One answer, as writer-performer Alex Alpharaoh compellingly demonstrates in WET: A DACAmented Journey, is the unmediated authenticity of the live storyteller. Alpharaoh’s 90-minute solo performance is a singularly moving chronicle of the threat posed by the election of Donald Trump to the country's 750,000 young immigrants called DREAMers. It's a stirring autobiographical account of personal heroism in the face of everyday bigotry that is an act of courage in itself.

In what is perhaps the evening’s most trenchant irony, Alpharaoh matter-of-factly announces that merely by turning up at the theater, he has put himself in legal harm’s way. It’s not hyperbole. Though the White House announced in June that Trump had indefinitely put on hold his campaign pledge to immediately terminate Deferred Action for Childhood Arrivals (DACA), the Obama program that gives temporary work permits and deportation protection to children smuggled into the United States by their parents, Trump Immigration and Customs Enforcement (ICE) agents have in the past singled out for arrest DACA holders who've been critical of U.S immigration policy.
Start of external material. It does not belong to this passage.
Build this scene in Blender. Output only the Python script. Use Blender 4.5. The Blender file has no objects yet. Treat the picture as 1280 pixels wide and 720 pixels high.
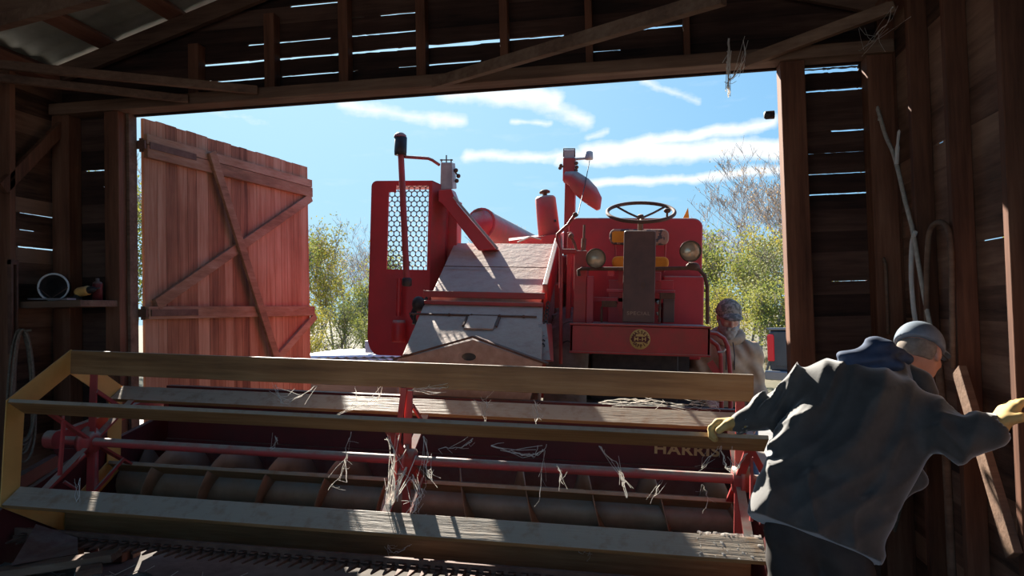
import bpy, math, random
import numpy as np
from mathutils import Vector, Matrix
random.seed(7); np.random.seed(7)
SC = bpy.context.scene
COL = SC.collection
R_ = math.radians

# ------------------------------------------------------------------ camera
F = 930.0; CAMH = 1.7
TH = math.atan(150 / F); PH = R_(1.75); RO = R_(1.43)
_right = Vector((math.cos(TH), math.sin(TH), 0)); _f0 = Vector((-math.sin(TH), math.cos(TH), 0)); _z = Vector((0, 0, 1))
FWD = _f0 * math.cos(PH) + _z * math.sin(PH)
_up = _z * math.cos(PH) - _f0 * math.sin(PH)
RIGHT = _right * math.cos(RO) - _up * math.sin(RO)
UP = _up * math.cos(RO) + _right * math.sin(RO)
CAMP = Vector((0, 0, CAMH))
cam_d = bpy.data.cameras.new('camera'); cam = bpy.data.objects.new('camera', cam_d); COL.objects.link(cam)
cam_d.sensor_width = 36; cam_d.lens = F / 1280 * 36; cam_d.clip_start = .05; cam_d.clip_end = 600
m = Matrix((RIGHT, UP, -FWD)).transposed().to_4x4(); m.translation = CAMP
cam.matrix_world = m
SC.camera = cam

def ray(px, py): return FWD + RIGHT * ((px - 640) / F) + UP * ((360 - py) / F)
def at(px, py, Y): d = ray(px, py); return CAMP + d * (Y / d.y)
def atX(px, py, X): d = ray(px, py); return CAMP + d * (X / d.x)
def atP(px, py, p0, n):
    d = ray(px, py); return CAMP + d * ((Vector(p0) - CAMP).dot(Vector(n)) / d.dot(Vector(n)))

# ------------------------------------------------------------------ light, sky, exposure
SC.view_settings.view_transform = 'Standard'; SC.view_settings.look = 'None'
SC.view_settings.exposure = 0.4; SC.view_settings.gamma = 1.0; SC.view_settings.use_curve_mapping = False
SUN_AZ, SUN_EL, SUN_E = R_(-29), R_(31.5), 14.0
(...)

Alpharaoh’s harrowing revelations of what it means to live one’s entire existence in a day-to-day, fugitive twilight of nail-biting uncertainty are as expertly ratcheted as any Hitchockian suspense thriller.

His journey begins as a 3-month-old infant when he is carried by his then–15-year-old mother on a near-fatal, epic trek from Guatemala to San Ysidro that serves as an astonishing profile in courage. In Los Angeles, they join his father and settle into the precarious routine of Angelenos struggling to scrape a living in the underground economy. His father becomes a manual laborer. His mother pursues sweatshop work in L.A.’s Garment District. And Alpharaoh undergoes the wrenching childhood rites of passage that come with growing up under the stigma of second-class citizenry.

Alex Alpharaoh; Credit: Photo by Youthana Yuos

Alex Alpharaoh; Credit: Photo by Youthana Yuos

It is when he is studying acting at UC Irvine in June 2012, and Obama unveils the DACA program, that show kicks into high gear. That’s when Alpharaoh enters the maddening bureaucratic maze of an application process that demands the kind of evidence of his illegal residency that the actor had spent so much of his life concealing. It’s a tribute to his storytelling skills that administrative chores taken for granted by birthright Americans, such as applying for a Social Security number, are imbued with an unnerving anxiety that, with Trump’s stunning election upset, flares into pulse-pounding terror.

There are still some rough edges to director Kevin Comartin’s otherwise focused staging on designer Amanda Knehans’ attractive framework set. But in an odd way, that awkwardness only helps to heighten the evening’s sense of emotional truth and — more importantly — its affecting lessons on the connection between fundamental human dignity and full legal rights.